══ Dataset entries

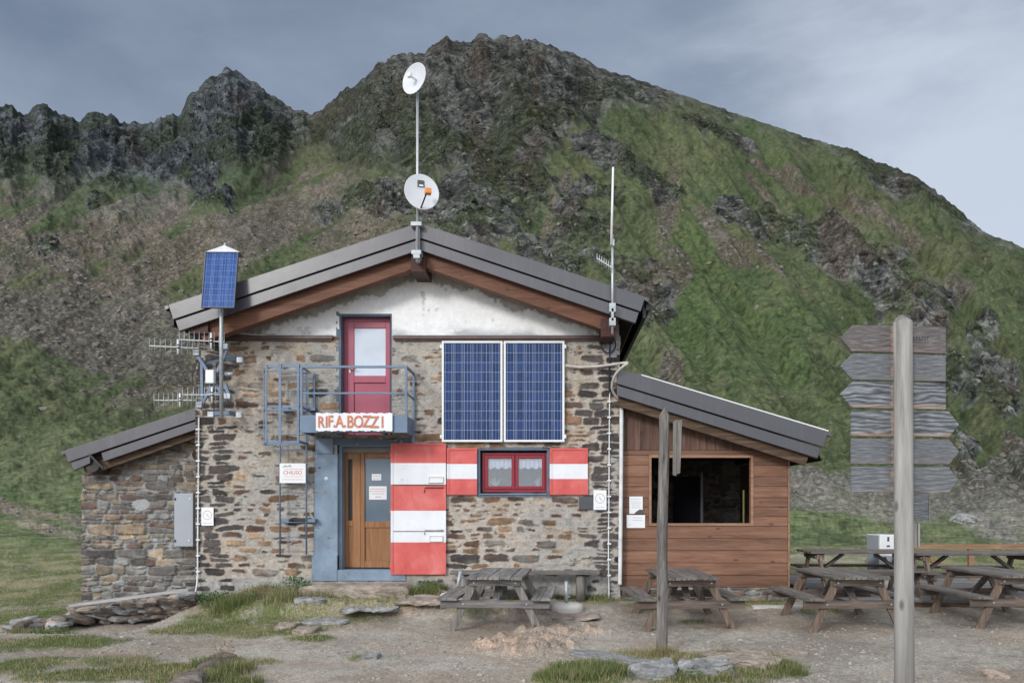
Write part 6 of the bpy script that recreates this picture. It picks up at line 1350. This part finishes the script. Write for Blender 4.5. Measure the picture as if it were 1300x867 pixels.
# low leafy weeds by the wall and a few blue flowers between the slabs
def weeds(name, spots, col, lab, cat, leaf=.022):
    vs, fs = [], []
    for (px, py, z, n, r, h) in spots:
        x_, d_ = gpt2(px, py, z); d_ = min(d_, YF - .12)
        zz = float(sheet_z(np.array([[x_, d_, 0.0]]))[0])
        for q_ in range(n):
            a = rr.uniform(0, 6.28); rad = r * math.sqrt(rr.random()); c = Vector((x_ + rad * math.cos(a), min(YF - .06, d_ + rad * math.sin(a)), zz + h * rr.random() ** .7)); n1 = Vector((rr.uniform(-1, 1), rr.uniform(-1, .4), rr.uniform(.2, 1))).normalized(); u = n1.cross(Vector((rr.random(), rr.random(), .3))).normalized(); w = n1.cross(u); s_ = leaf * rr.uniform(.6, 1.3)
            o = len(vs); vs += [tuple(c - u * s_), tuple(c + w * s_ * .55 + n1 * s_ * .15), tuple(c + u * s_), tuple(c - w * s_ * .55 + n1 * s_ * .15)]; fs.append((o, o + 1, o + 2, o + 3))
    o = MB().add(vs, fs).build(name, col); o['kind'] = 'stuff'; return tag(o, lab, cat)
weeds('nettles', [(272, 764, .2, 260, .22, .20), (262, 768, .15, 160, .15, .14), (372, 756, .25, 200, .16, .26), (385, 758, .25, 150, .14, .2), (545, 752, .25, 220, .16, .18), (315, 766, .2, 120, .2, .12)], paint('nettle_leaves', (.055, .11, .03), .7, 0, .4, 9), 'dark green leafy weeds at the foot of the stone wall', 'weeds')
weeds('dry_weeds', [(325, 764, .2, 320, .3, .16), (300, 768, .15, 160, .2, .12), (285, 845, .0, 160, .12, .26)], paint('dry_weed', (.24, .17, .11), .8, 0, .3, 9), 'brown dried weeds at the foot of the stone wall', 'weeds', .014)
weeds('slab_weeds', [(867, 852, .0, 200, .10, .08), (880, 862, 0, 120, .1, .06), (60, 797, 0, 150, .25, .1), (78, 798, 0, 90, .15, .1)], paint('slab_weed_leaves', (.05, .105, .025), .7, 0, .3, 9), 'green leafy plants between the rock slabs', 'weeds', .016)
weeds('blue_flowers', [(934, 857, .03, 16, .04, .06), (802, 860, .03, 10, .04, .06)], paint('violet_blue_petals', (.10, .09, .42), .6), 'few violet blue flowers between the rock slabs', 'flowers', .010)
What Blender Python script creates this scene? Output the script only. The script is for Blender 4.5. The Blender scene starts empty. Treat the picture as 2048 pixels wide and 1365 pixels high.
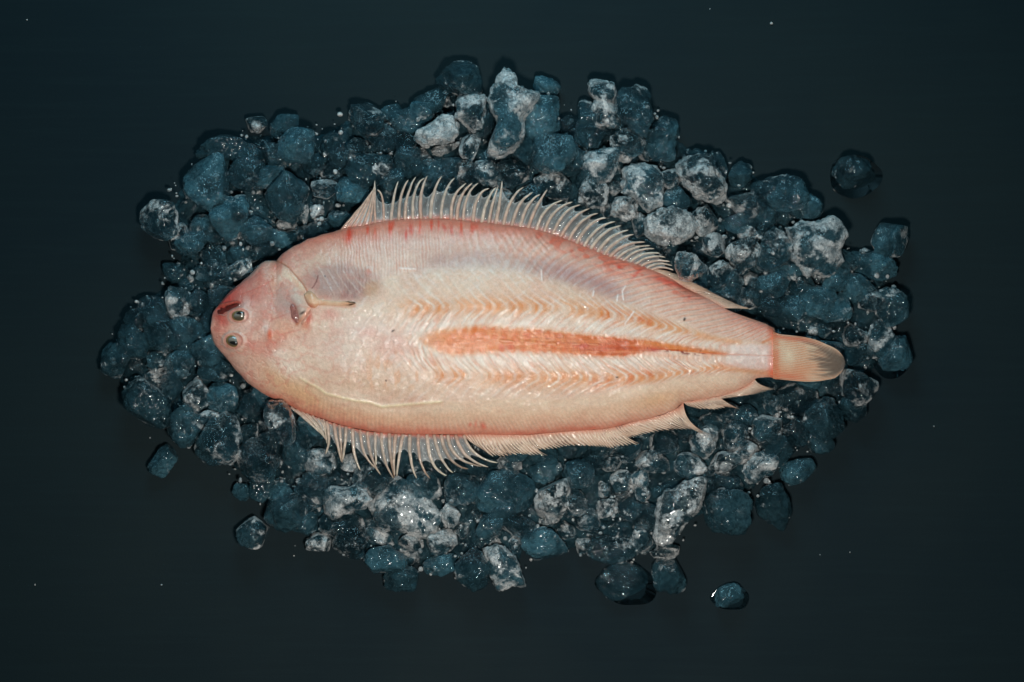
import bpy, math, random
import numpy as np

# ------------------------------------------------------------------ frame of reference
# the photograph is 2048 x 1365; one photograph pixel on the board is SC metres (fish about 35 cm long)
SC = 0.00028
LENS = 70.0
DP = 2048 * LENS / 36.0              # camera height above the board, in the same units
scene = bpy.context.scene
rnd = random.Random(11)

def P(x, y, z=0.0):
    """point at height z (units) seen at photo position x, y -> world metres"""
    k = (DP - z) / DP
    return ((x - 1024) * k * SC, -(y - 682.5) * k * SC, z * SC)

# ------------------------------------------------------------------ camera
cam_d = bpy.data.cameras.new('camera'); cam = bpy.data.objects.new('camera', cam_d)
scene.collection.objects.link(cam)
cam.location = (0, 0, DP * SC); cam.rotation_euler = (0, 0, 0)
cam_d.lens = LENS; cam_d.sensor_width = 36; cam_d.clip_start = 0.01; cam_d.clip_end = 50
scene.camera = cam

# ------------------------------------------------------------------ light
world = bpy.data.worlds.new('World'); scene.world = world; world.use_nodes = True
bg = world.node_tree.nodes['Background']
bg.inputs[0].default_value = (0.36, 0.74, 0.88, 1); bg.inputs[1].default_value = 0.065

def area(name, loc, target, size, power, color):
    d = bpy.data.lights.new(name, 'AREA'); d.shape = 'DISK'; d.size = size; d.energy = power; d.color = color
    o = bpy.data.objects.new(name, d); scene.collection.objects.link(o)
    o.location = loc
    v = [target[i] - loc[i] for i in range(3)]
    from mathutils import Vector
    o.rotation_euler = Vector(v).to_track_quat('-Z', 'Y').to_euler()
    return o
area('key_lamp', (0.02, -0.135, 0.63), (0.0, 0.0, 0.0), 0.075, 3.3, (1.0, 0.96, 0.905))
area('top_fill', (-0.06, 0.52, 0.42), (0, 0.18, 0), 0.34, 2.5, (0.42, 0.82, 0.98))  # added cool fill lamp that brightens the upper part of the board

scene.view_settings.view_transform = 'Standard'
scene.view_settings.look = 'None'
scene.view_settings.exposure = 0.0
scene.view_settings.gamma = 1.0
scene.render.engine = 'CYCLES'
scene.cycles.use_denoising = True
scene.cycles.max_bounces = 10
scene.cycles.transmission_bounces = 8
scene.cycles.transparent_max_bounces = 24
scene.cycles.diffuse_bounces = 3
scene.cycles.caustics_refractive = False
scene.cycles.caustics_reflective = False
scene.cycles.sample_clamp_indirect = 4.0

# ------------------------------------------------------------------ helpers
def S(r, g, b):
    f = lambda c: ((c / 255 + 0.055) / 1.055) ** 2.4 if c > 10 else c / 255 / 12.92
    return np.array([f(r), f(g), f(b)])

def hsh(ix, iy, iz, seed):
    h = (ix.astype(np.int64) * 374761393 + iy.astype(np.int64) * 668265263 + iz.astype(np.int64) * 2147483647 + seed * 974634777) & 0xffffffff
    h = ((h ^ (h >> 13)) * 1274126177) & 0xffffffff
    h = ((h ^ (h >> 16)) * 2246822519) & 0xffffffff
    return ((h ^ (h >> 15)) & 0xffffff) / float(0xffffff)

def noise3(x, y, z, seed=0):
    x, y, z = np.broadcast_arrays(np.asarray(x, float), np.asarray(y, float), np.asarray(z, float))
    xi, yi, zi = np.floor(x), np.floor(y), np.floor(z)
    fx, fy, fz = x - xi, y - yi, z - zi
    fx, fy, fz = [t * t * (3 - 2 * t) for t in (fx, fy, fz)]
    r = 0
    for dx in (0, 1):
        wx = fx if dx else 1 - fx
        for dy in (0, 1):
            wy = fy if dy else 1 - fy
            for dz in (0, 1):
                wz = fz if dz else 1 - fz
                r = r + wx * wy * wz * hsh(xi + dx, yi + dy, zi + dz, seed)
    return r

def noise2(x, y, seed=0):
    x, y = np.broadcast_arrays(np.asarray(x, float), np.asarray(y, float))
    xi, yi = np.floor(x), np.floor(y)
    fx, fy = x - xi, y - yi
    fx = fx * fx * (3 - 2 * fx); fy = fy * fy * (3 - 2 * fy)
    z = np.zeros_like(xi)
    return ((1 - fx) * (1 - fy) * hsh(xi, yi, z, seed) + fx * (1 - fy) * hsh(xi + 1, yi, z, seed)
            + (1 - fx) * fy * hsh(xi, yi + 1, z, seed) + fx * fy * hsh(xi + 1, yi + 1, z, seed))

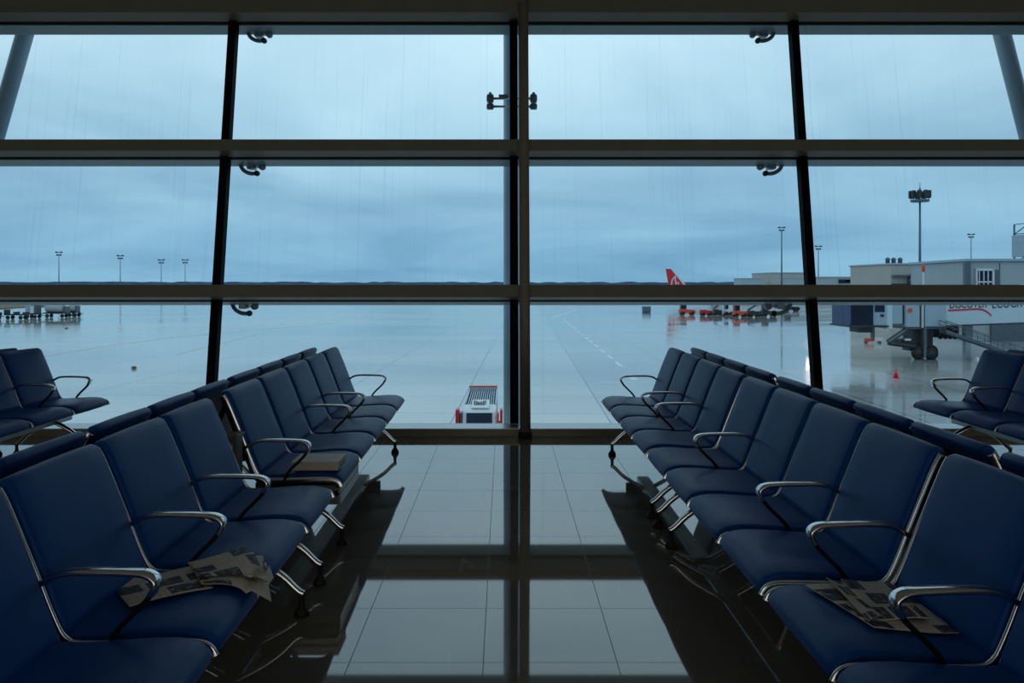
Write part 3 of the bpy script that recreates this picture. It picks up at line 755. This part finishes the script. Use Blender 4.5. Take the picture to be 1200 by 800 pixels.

════

* _Instructions for the task_: Set the data above down again exactly as given, with no pictures.

* _Problem solution_:
Write part 6 of the bpy script that recreates this picture. It picks up at line 1350. This part finishes the script. Write for Blender 4.5. Measure the picture as if it were 1300x867 pixels.
# low leafy weeds by the wall and a few blue flowers between the slabs
def weeds(name, spots, col, lab, cat, leaf=.022):
    vs, fs = [], []
    for (px, py, z, n, r, h) in spots:
        x_, d_ = gpt2(px, py, z); d_ = min(d_, YF - .12)
        zz = float(sheet_z(np.array([[x_, d_, 0.0]]))[0])
        for q_ in range(n):
            a = rr.uniform(0, 6.28); rad = r * math.sqrt(rr.random()); c = Vector((x_ + rad * math.cos(a), min(YF - .06, d_ + rad * math.sin(a)), zz + h * rr.random() ** .7)); n1 = Vector((rr.uniform(-1, 1), rr.uniform(-1, .4), rr.uniform(.2, 1))).normalized(); u = n1.cross(Vector((rr.random(), rr.random(), .3))).normalized(); w = n1.cross(u); s_ = leaf * rr.uniform(.6, 1.3)
            o = len(vs); vs += [tuple(c - u * s_), tuple(c + w * s_ * .55 + n1 * s_ * .15), tuple(c + u * s_), tuple(c - w * s_ * .55 + n1 * s_ * .15)]; fs.append((o, o + 1, o + 2, o + 3))
    o = MB().add(vs, fs).build(name, col); o['kind'] = 'stuff'; return tag(o, lab, cat)
weeds('nettles', [(272, 764, .2, 260, .22, .20), (262, 768, .15, 160, .15, .14), (372, 756, .25, 200, .16, .26), (385, 758, .25, 150, .14, .2), (545, 752, .25, 220, .16, .18), (315, 766, .2, 120, .2, .12)], paint('nettle_leaves', (.055, .11, .03), .7, 0, .4, 9), 'dark green leafy weeds at the foot of the stone wall', 'weeds')
weeds('dry_weeds', [(325, 764, .2, 320, .3, .16), (300, 768, .15, 160, .2, .12), (285, 845, .0, 160, .12, .26)], paint('dry_weed', (.24, .17, .11), .8, 0, .3, 9), 'brown dried weeds at the foot of the stone wall', 'weeds', .014)
weeds('slab_weeds', [(867, 852, .0, 200, .10, .08), (880, 862, 0, 120, .1, .06), (60, 797, 0, 150, .25, .1), (78, 798, 0, 90, .15, .1)], paint('slab_weed_leaves', (.05, .105, .025), .7, 0, .3, 9), 'green leafy plants between the rock slabs', 'weeds', .016)
weeds('blue_flowers', [(934, 857, .03, 16, .04, .06), (802, 860, .03, 10, .04, .06)], paint('violet_blue_petals', (.10, .09, .42), .6), 'few violet blue flowers between the rock slabs', 'flowers', .010)
What Blender Python script creates this scene? Output the script only. The script is for Blender 4.5. The Blender scene starts empty. Treat the picture as 2048 pixels wide and 1365 pixels high.
import bpy, math, random
import numpy as np

# ------------------------------------------------------------------ frame of reference
# the photograph is 2048 x 1365; one photograph pixel on the board is SC metres (fish about 35 cm long)
SC = 0.00028
LENS = 70.0
DP = 2048 * LENS / 36.0              # camera height above the board, in the same units
scene = bpy.context.scene
rnd = random.Random(11)

def P(x, y, z=0.0):
    """point at height z (units) seen at photo position x, y -> world metres"""
    k = (DP - z) / DP
    return ((x - 1024) * k * SC, -(y - 682.5) * k * SC, z * SC)

# ------------------------------------------------------------------ camera
cam_d = bpy.data.cameras.new('camera'); cam = bpy.data.objects.new('camera', cam_d)
scene.collection.objects.link(cam)
cam.location = (0, 0, DP * SC); cam.rotation_euler = (0, 0, 0)
cam_d.lens = LENS; cam_d.sensor_width = 36; cam_d.clip_start = 0.01; cam_d.clip_end = 50
scene.camera = cam

# ------------------------------------------------------------------ light
world = bpy.data.worlds.new('World'); scene.world = world; world.use_nodes = True
bg = world.node_tree.nodes['Background']
bg.inputs[0].default_value = (0.36, 0.74, 0.88, 1); bg.inputs[1].default_value = 0.065

def area(name, loc, target, size, power, color):
    d = bpy.data.lights.new(name, 'AREA'); d.shape = 'DISK'; d.size = size; d.energy = power; d.color = color
    o = bpy.data.objects.new(name, d); scene.collection.objects.link(o)
    o.location = loc
    v = [target[i] - loc[i] for i in range(3)]
    from mathutils import Vector
    o.rotation_euler = Vector(v).to_track_quat('-Z', 'Y').to_euler()
    return o
area('key_lamp', (0.02, -0.135, 0.63), (0.0, 0.0, 0.0), 0.075, 3.3, (1.0, 0.96, 0.905))
area('top_fill', (-0.06, 0.52, 0.42), (0, 0.18, 0), 0.34, 2.5, (0.42, 0.82, 0.98))  # added cool fill lamp that brightens the upper part of the board

scene.view_settings.view_transform = 'Standard'
scene.view_settings.look = 'None'
scene.view_settings.exposure = 0.0
scene.view_settings.gamma = 1.0
scene.render.engine = 'CYCLES'
scene.cycles.use_denoising = True
scene.cycles.max_bounces = 10
scene.cycles.transmission_bounces = 8
scene.cycles.transparent_max_bounces = 24
scene.cycles.diffuse_bounces = 3
scene.cycles.caustics_refractive = False
scene.cycles.caustics_reflective = False
scene.cycles.sample_clamp_indirect = 4.0

# ------------------------------------------------------------------ helpers
def S(r, g, b):
    f = lambda c: ((c / 255 + 0.055) / 1.055) ** 2.4 if c > 10 else c / 255 / 12.92
    return np.array([f(r), f(g), f(b)])

def hsh(ix, iy, iz, seed):
    h = (ix.astype(np.int64) * 374761393 + iy.astype(np.int64) * 668265263 + iz.astype(np.int64) * 2147483647 + seed * 974634777) & 0xffffffff
    h = ((h ^ (h >> 13)) * 1274126177) & 0xffffffff
    h = ((h ^ (h >> 16)) * 2246822519) & 0xffffffff
    return ((h ^ (h >> 15)) & 0xffffff) / float(0xffffff)

def noise3(x, y, z, seed=0):
    x, y, z = np.broadcast_arrays(np.asarray(x, float), np.asarray(y, float), np.asarray(z, float))
    xi, yi, zi = np.floor(x), np.floor(y), np.floor(z)
    fx, fy, fz = x - xi, y - yi, z - zi
    fx, fy, fz = [t * t * (3 - 2 * t) for t in (fx, fy, fz)]
    r = 0
    for dx in (0, 1):
        wx = fx if dx else 1 - fx
        for dy in (0, 1):
            wy = fy if dy else 1 - fy
            for dz in (0, 1):
                wz = fz if dz else 1 - fz
                r = r + wx * wy * wz * hsh(xi + dx, yi + dy, zi + dz, seed)
    return r

def noise2(x, y, seed=0):
    x, y = np.broadcast_arrays(np.asarray(x, float), np.asarray(y, float))
    xi, yi = np.floor(x), np.floor(y)
    fx, fy = x - xi, y - yi
    fx = fx * fx * (3 - 2 * fx); fy = fy * fy * (3 - 2 * fy)
    z = np.zeros_like(xi)
    return ((1 - fx) * (1 - fy) * hsh(xi, yi, z, seed) + fx * (1 - fy) * hsh(xi + 1, yi, z, seed)
            + (1 - fx) * fy * hsh(xi, yi + 1, z, seed) + fx * fy * hsh(xi + 1, yi + 1, z, seed))

Write part 3 of the bpy script that recreates this picture. It picks up at line 755. This part finishes the script. Use Blender 4.5. Take the picture to be 1200 by 800 pixels.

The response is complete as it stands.